Having worked as a consultant, I felt I had an understanding of good management practice, however my weakness was mainly a lack of core financial knowledge. Although I had five years of work experience in all, I had been in the UK for little over a year and was enjoying my job and so my decision was to go for a part-time programme. The benefit of being a part-time student, both from a financial point of view and that of the two extra years of work experience, is quite high. In addition, I was able to reduce my personal contribution towards tuition fees by over 30%, through the HMRC’s ‘salary sacrifice' scheme.

Striking a work/life balance

During the two years of the Masters in Finance, I fortunately managed to strike a work/life balance, but it was a lot of hard work. Being a consultant, I was constantly travelling, and vividly remember completing some of my assignments in airport lounges. There was very little time that I can remember wasting when I was on my own, and I guess that attitude helped free up some time for my personal life.
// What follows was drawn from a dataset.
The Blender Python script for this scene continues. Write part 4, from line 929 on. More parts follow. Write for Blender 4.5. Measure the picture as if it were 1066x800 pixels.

The quality of teaching, the content of the course and depth and breadth of each and every assignment was terrific. I studied for my first degree at one of the best engineering colleges in India (Indian Institute of Technology), so my standards were quite high, and London Business School met my expectations extremely well.

During the course, I had moved to live a stone’s throw away from London Business School. This saved a lot of travelling time, and being closer to the School enabled me to participate in most of the club activities that I wanted to attend.

Defining new opportunities

The programme helped me get my dream job; within one year of starting the Masters in Finance, I was able to define new opportunities for myself by becoming part of the Internal M&A and Strategy Team with ICF. Without the programme, I wouldn’t have had the strong foundation in finance to perform in my job on a day-to-day basis. However, the programme does not just leave you with sound financial knowledge, but also it equips you with a commercial perspective and an ability to think, which is extremely valuable.

The networking opportunities on the programme are immense. You become part of the international community and get an address book with over 34,000 (and growing) alumni entries. This is a huge addition to your ‘social capital' and the friends that you make will last for a lifetime – I think this was one of the best things I got from London Business School.